SOURCE MATERIAL:

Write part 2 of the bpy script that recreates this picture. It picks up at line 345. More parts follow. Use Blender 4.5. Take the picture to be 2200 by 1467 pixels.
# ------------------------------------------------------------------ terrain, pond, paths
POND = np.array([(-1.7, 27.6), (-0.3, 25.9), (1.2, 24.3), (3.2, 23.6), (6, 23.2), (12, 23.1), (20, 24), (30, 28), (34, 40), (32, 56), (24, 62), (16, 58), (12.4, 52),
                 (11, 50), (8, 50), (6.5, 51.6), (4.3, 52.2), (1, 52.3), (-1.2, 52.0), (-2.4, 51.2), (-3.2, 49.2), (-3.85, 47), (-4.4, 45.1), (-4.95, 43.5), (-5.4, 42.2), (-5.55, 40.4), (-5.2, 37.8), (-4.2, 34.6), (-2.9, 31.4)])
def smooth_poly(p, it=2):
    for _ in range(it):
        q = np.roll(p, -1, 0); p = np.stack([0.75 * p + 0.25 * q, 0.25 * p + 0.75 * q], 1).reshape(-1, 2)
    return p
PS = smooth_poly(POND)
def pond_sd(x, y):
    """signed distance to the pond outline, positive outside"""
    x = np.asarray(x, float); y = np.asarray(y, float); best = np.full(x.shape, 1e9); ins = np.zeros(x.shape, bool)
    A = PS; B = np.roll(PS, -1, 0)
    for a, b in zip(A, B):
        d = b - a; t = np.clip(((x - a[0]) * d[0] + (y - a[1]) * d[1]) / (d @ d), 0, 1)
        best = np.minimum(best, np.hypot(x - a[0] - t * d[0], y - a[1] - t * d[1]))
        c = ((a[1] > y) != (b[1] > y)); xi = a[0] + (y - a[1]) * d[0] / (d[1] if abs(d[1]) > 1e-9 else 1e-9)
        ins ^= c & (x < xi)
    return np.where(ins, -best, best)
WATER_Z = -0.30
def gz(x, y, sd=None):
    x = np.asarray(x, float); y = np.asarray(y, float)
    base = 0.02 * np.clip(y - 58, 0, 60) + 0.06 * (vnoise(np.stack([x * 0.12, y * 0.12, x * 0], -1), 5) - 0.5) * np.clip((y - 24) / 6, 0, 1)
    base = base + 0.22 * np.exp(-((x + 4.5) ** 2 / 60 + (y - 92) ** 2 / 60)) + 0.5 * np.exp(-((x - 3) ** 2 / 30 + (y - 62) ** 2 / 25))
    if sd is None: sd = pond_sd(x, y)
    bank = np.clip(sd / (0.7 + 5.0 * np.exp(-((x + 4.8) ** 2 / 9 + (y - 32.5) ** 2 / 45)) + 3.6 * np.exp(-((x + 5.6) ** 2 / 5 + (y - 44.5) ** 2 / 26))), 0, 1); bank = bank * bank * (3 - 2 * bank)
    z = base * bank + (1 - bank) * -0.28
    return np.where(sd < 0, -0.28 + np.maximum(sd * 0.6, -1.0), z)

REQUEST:
The listing above should be transcribed in full, exactly as written.

WRITTEN SOLUTION:
Write part 2 of the bpy script that recreates this picture. It picks up at line 345. More parts follow. Use Blender 4.5. Take the picture to be 2200 by 1467 pixels.
# ------------------------------------------------------------------ terrain, pond, paths
POND = np.array([(-1.7, 27.6), (-0.3, 25.9), (1.2, 24.3), (3.2, 23.6), (6, 23.2), (12, 23.1), (20, 24), (30, 28), (34, 40), (32, 56), (24, 62), (16, 58), (12.4, 52),
                 (11, 50), (8, 50), (6.5, 51.6), (4.3, 52.2), (1, 52.3), (-1.2, 52.0), (-2.4, 51.2), (-3.2, 49.2), (-3.85, 47), (-4.4, 45.1), (-4.95, 43.5), (-5.4, 42.2), (-5.55, 40.4), (-5.2, 37.8), (-4.2, 34.6), (-2.9, 31.4)])
def smooth_poly(p, it=2):
    for _ in range(it):
        q = np.roll(p, -1, 0); p = np.stack([0.75 * p + 0.25 * q, 0.25 * p + 0.75 * q], 1).reshape(-1, 2)
    return p
PS = smooth_poly(POND)
def pond_sd(x, y):
    """signed distance to the pond outline, positive outside"""
    x = np.asarray(x, float); y = np.asarray(y, float); best = np.full(x.shape, 1e9); ins = np.zeros(x.shape, bool)
    A = PS; B = np.roll(PS, -1, 0)
    for a, b in zip(A, B):
        d = b - a; t = np.clip(((x - a[0]) * d[0] + (y - a[1]) * d[1]) / (d @ d), 0, 1)
        best = np.minimum(best, np.hypot(x - a[0] - t * d[0], y - a[1] - t * d[1]))
        c = ((a[1] > y) != (b[1] > y)); xi = a[0] + (y - a[1]) * d[0] / (d[1] if abs(d[1]) > 1e-9 else 1e-9)
        ins ^= c & (x < xi)
    return np.where(ins, -best, best)
WATER_Z = -0.30
def gz(x, y, sd=None):
    x = np.asarray(x, float); y = np.asarray(y, float)
    base = 0.02 * np.clip(y - 58, 0, 60) + 0.06 * (vnoise(np.stack([x * 0.12, y * 0.12, x * 0], -1), 5) - 0.5) * np.clip((y - 24) / 6, 0, 1)
    base = base + 0.22 * np.exp(-((x + 4.5) ** 2 / 60 + (y - 92) ** 2 / 60)) + 0.5 * np.exp(-((x - 3) ** 2 / 30 + (y - 62) ** 2 / 25))
    if sd is None: sd = pond_sd(x, y)
    bank = np.clip(sd / (0.7 + 5.0 * np.exp(-((x + 4.8) ** 2 / 9 + (y - 32.5) ** 2 / 45)) + 3.6 * np.exp(-((x + 5.6) ** 2 / 5 + (y - 44.5) ** 2 / 26))), 0, 1); bank = bank * bank * (3 - 2 * bank)
    z = base * bank + (1 - bank) * -0.28
    return np.where(sd < 0, -0.28 + np.maximum(sd * 0.6, -1.0), z)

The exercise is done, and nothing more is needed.